Acabamos de vivir a distinta escala dos lecciones prácticas sobre la naturaleza de los límites del poder. A escala geopolítica, cómo se conduce el irrestricto poder del “sátrapa” Putin, el nuevo Atila que pretende sojuzgar toda la llanura interior del escudo continental europeo. Y a escala doméstica, cómo se pierde todo el poder orgánico que ejercía el tándem Casado-Egea sobre el PP. Un poder que siempre es relativo, por absoluto que sea su estatuto, pues no se basa en la fuerza que se posea sino en las relaciones de poder (la correlación de fuerzas) que le vinculan a los demás contrapoderes internos y externos.
La agresión contra Ucrania ha sido otra crónica de una invasión anunciada, como en el precedente caso de la agresión contra Irak. Pero en esta ocasión los papeles están invertidos. Si entonces el agredido era el dictador y las agresoras las democracias imperialistas, ahora ocurre al revés: el agresor es el sátrapa y las agredidas las débiles democracias de su glacis fronterizo, con Ucrania como víctima propiciatoria. Pero a diferencia de 2003, cuando el poder de las democracias invasoras estaba limitado por sus opiniones públicas y por la oposición de las democracias continentales europeas, ahora el poder de Putin no se enfrenta a más límites que los ofrecidos por la resistencia ucraniana. En este caso las democracias no pueden oponer a Putin más resistencia que la económica, pues toda resistencia bélica está excluida por las múltiples limitaciones de todo poder democrático, que está atado de pies y manos por el imperio de la ley, el Estado de derecho, la división de poderes y la opinión pública de sus electores informados por una prensa plural y libre. Límites que no afectan al poder de Putin.

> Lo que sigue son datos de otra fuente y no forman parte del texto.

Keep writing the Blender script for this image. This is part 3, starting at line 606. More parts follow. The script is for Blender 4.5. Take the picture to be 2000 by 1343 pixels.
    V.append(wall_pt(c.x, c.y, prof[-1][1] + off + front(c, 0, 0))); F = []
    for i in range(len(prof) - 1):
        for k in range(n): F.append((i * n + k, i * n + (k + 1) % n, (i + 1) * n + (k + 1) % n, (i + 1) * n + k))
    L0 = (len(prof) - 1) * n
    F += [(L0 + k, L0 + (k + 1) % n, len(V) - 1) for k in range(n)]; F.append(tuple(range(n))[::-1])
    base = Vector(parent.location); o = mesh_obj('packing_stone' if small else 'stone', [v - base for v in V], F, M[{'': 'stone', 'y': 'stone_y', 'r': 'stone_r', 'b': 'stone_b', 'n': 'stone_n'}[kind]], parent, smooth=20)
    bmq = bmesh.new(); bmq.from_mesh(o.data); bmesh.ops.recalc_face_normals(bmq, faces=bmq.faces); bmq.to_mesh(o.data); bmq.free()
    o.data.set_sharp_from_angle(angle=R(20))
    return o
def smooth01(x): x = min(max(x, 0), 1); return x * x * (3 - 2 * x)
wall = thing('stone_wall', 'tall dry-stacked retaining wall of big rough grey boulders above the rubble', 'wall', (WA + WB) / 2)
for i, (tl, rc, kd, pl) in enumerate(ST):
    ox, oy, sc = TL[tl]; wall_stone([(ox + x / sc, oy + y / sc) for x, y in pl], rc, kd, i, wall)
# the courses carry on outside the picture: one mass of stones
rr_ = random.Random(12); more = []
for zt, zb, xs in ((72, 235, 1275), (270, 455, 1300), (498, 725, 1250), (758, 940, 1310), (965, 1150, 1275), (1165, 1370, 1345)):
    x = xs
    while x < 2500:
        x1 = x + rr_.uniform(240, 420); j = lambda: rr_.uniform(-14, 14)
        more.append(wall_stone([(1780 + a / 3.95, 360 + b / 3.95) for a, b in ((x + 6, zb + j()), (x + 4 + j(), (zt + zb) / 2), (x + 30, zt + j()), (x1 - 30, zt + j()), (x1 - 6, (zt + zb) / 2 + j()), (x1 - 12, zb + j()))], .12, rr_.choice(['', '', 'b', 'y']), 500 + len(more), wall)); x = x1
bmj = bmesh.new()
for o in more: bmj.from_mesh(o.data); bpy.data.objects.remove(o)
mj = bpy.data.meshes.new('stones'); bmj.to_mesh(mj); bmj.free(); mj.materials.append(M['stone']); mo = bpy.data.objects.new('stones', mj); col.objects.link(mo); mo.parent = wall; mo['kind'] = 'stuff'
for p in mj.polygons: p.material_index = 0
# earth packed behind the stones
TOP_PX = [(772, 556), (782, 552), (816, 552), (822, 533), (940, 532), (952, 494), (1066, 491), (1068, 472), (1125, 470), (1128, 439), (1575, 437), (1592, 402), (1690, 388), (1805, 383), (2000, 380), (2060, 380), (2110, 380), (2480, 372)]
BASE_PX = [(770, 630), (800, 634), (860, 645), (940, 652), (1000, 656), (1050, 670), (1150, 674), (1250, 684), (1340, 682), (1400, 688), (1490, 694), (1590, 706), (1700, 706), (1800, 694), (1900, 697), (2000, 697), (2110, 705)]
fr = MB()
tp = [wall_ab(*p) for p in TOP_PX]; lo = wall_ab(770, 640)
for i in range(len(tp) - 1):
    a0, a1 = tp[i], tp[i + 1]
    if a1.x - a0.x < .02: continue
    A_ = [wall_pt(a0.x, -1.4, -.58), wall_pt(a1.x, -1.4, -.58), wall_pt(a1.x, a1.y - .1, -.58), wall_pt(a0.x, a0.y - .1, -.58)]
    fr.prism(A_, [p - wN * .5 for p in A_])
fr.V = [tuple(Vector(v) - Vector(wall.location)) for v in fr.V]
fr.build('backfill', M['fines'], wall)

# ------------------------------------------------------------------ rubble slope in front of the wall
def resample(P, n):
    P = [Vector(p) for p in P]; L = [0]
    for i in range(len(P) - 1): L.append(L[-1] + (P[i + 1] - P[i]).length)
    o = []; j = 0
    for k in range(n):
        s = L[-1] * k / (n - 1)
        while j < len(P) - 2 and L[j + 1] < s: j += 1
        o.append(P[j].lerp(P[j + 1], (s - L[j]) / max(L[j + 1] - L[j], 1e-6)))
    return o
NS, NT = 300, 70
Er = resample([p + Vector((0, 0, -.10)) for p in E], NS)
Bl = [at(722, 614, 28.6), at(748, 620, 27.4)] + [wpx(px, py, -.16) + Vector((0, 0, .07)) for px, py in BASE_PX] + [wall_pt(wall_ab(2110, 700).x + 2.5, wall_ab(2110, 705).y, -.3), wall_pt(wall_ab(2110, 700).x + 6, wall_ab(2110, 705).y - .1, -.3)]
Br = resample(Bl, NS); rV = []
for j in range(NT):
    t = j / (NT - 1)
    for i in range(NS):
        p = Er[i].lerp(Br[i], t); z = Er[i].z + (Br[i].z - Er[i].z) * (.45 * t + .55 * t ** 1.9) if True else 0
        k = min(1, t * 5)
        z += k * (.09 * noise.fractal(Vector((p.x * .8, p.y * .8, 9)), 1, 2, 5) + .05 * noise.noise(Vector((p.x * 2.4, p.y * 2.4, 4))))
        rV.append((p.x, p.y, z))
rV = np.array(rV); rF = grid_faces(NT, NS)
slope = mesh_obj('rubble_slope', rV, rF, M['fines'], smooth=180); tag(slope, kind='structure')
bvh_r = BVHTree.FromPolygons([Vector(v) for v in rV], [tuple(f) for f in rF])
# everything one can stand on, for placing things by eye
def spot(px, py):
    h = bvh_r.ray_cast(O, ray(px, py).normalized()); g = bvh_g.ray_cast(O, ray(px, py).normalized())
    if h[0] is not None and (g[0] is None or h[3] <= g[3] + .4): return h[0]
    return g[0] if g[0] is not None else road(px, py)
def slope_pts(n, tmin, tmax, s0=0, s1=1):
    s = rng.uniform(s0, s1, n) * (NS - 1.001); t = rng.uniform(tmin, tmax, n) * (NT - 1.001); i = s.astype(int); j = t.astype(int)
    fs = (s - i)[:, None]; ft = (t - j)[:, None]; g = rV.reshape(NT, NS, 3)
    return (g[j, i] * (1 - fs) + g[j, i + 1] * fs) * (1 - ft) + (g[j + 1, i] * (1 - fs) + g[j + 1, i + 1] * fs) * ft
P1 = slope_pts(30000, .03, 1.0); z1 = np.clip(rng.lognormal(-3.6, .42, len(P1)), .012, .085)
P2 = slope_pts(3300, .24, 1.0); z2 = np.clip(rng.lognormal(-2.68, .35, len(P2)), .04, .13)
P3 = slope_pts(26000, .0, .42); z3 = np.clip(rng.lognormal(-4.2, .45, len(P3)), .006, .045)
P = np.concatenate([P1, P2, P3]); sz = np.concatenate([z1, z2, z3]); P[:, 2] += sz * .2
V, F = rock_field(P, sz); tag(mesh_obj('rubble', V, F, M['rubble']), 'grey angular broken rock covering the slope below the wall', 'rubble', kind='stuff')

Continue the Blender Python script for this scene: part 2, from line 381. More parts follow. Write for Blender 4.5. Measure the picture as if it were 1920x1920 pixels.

En cambio, todos los poderes estatutarios de que disponía el tándem Casado-Egea han sido incapaces de impedir la rebelión colectiva de los poderes intermedios de su organigrama (pues las bases de afiliados poco podían hacer, más allá de sumarse al escrache ayusista contra Génova), que con el estímulo de su prensa afín lograron defenestrar al casadismo en sólo cuatro días. Pero el ariete del poder que ha derribado las defensas de Casado y Egea no han sido esta vez los límites formales de su poder orgánico sino otra clase de limitaciones informales y oficiosas mucho más certeras y eficaces. Ante todo, la astucia maquiavélica de Ayuso, que al saberse investigada por la contraloría interna de su partido, ante las fundadas sospechas de corrupción, le dio la vuelta al proceso tomando la iniciativa de acusar a su vez a su controlador. Y como la mejor defensa es un ataque, eso le permitió invertir el encuadre de su proceso, pasando de ser acusada a ejercer como acusadora ofendida a fuer de víctima inocente. Un encuadre que por añadidura encubría las sospechas de corrupción con la manta de la omertà, logrando que todos los afectados se sumasen como fichas de dominó a un Fuenteovejuna que pedía a coro la cabeza de Casado y Egea como chivos expiatorios. Un Fuenteovejuna análogo al que hoy corea el planeta entero contra el genocidio de Putin.